Nigerian entrepreneur Moruf Uveen was simply overjoyed.

“I have been here from 2001,” he told the Jamaica Observer. “I fell in love with the country over the years. It's a very beautiful island. It's like a heaven on Earth — other than the crime that we are seeing. Sometimes I just picture this island without the crime. Lovely!”

Another native of the African continent, Shola Banidela, said she was filled with pride and a great sense of responsibility as a new citizen of Jamaica. A nurse by profession, she set foot on Jamaican soil in 2011 and wants to continue to expand her roots here.

“I realise it's a lot like home… when I started cooking Jamaican foods, I take it to my place of work and my colleagues said, 'Wow, so you've become Jamaican.' Just coming here, it makes me feel like I have been given a responsibility. I'm now a Jamaican and I need to put in my best,” she told the Observer.

Miguel de La Cruz Navarro, a Cuban by birth, was equally euphoric.

“I have always loved Jamaica,” he said, beaming from ear to ear. “In Cuba we used to hear a lot of Jamaican music… I always said I want to go and visit Jamaica, and the dream came through. I'm married to a Jamaican citizen. I came to Jamaica and then after working here I said okay, 'I want to come to Jamaica. I want to help to build this country.' I'm building my life here in Jamaica.”

Yesterday's ceremony was the first public event of its kind held by the Passport, Immigration and Citizenship Agency (PICA) in the country.

The group included people from Africa, Asia, the United Kingdom, the United States, and other countries.

Chief executive officer of PICA, Andrew Wynter, said that this was the largest group of individuals to be granted citizenship on one occasion, and that since the inception of the agency 10 years ago, more than 30,000 people have become Jamaican citizens.

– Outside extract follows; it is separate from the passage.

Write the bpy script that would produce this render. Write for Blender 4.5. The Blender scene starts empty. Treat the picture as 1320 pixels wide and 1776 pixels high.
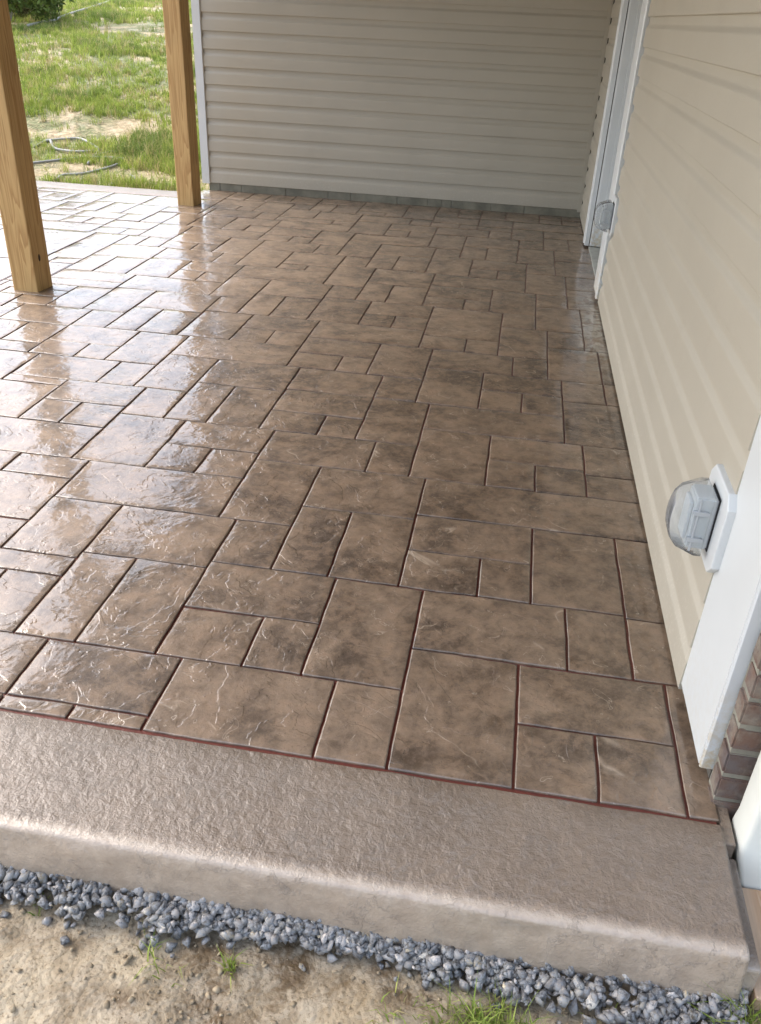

Describing the occasion as a watershed moment, Wynter said PICA intends to reach out to relatives of Jamaicans in the diaspora who are also eligible to become citizens of the island.

National Security Minister Robert Montague urged the new citizens to apply for crucial national evidence of their identity such as Taxpayer Registration Number, voter identification, and Jamaican passports. He also urged them to join in the fight against crime by downloading the police Stay Alert app which, he said, now has 137,000 downloads.

Montague also announced that the Government will be embarking on an amnesty in early 2018 aimed at regularising the status of 15,000 to 20,000 foreigners living illegally in Jamaica.

This decision, he said, follows a recent submission he made to Cabinet on the matter.

“We have many persons who came here illegally. They have lived here, married, and have children and grandchildren, and have never sorted out their status. We want to give them an opportunity to (become legal) Jamaican citizens,” Montague said.

He noted that there are many foreigners who, although living illegally in Jamaica for some time, have nonetheless contributed significantly to Jamaica's development.

“...We want to give them that opportunity to become permanent residents and use this as a step towards citizenship,” he said.

Montague pointed out that other countries have extended this gesture to Jamaicans and, in this regard, “it is the least we can do for those who have helped to build this economy”.

The ceremony was also used by PICA to launch its drop-box service, which is being implemented in partnership with international couriers DHL. The initiative will allow customers to submit applications at PICA's head office in Kingston without joining lines, with the option of having DHL deliver their passports.

The service is available only to adults renewing their passports, minors, and first-time applicants who have had their forms checked by PICA officers at the agency's outposts in other parishes. The drop-box facility will provide envelopes in which the applicants will deposit their application forms and all original required documents. A receipt will be issued as proof of deposit of the application and the attendant documents. The turnaround time for this facility is seven days. People whose passports are lost, damaged, or unavailable cannot use the service.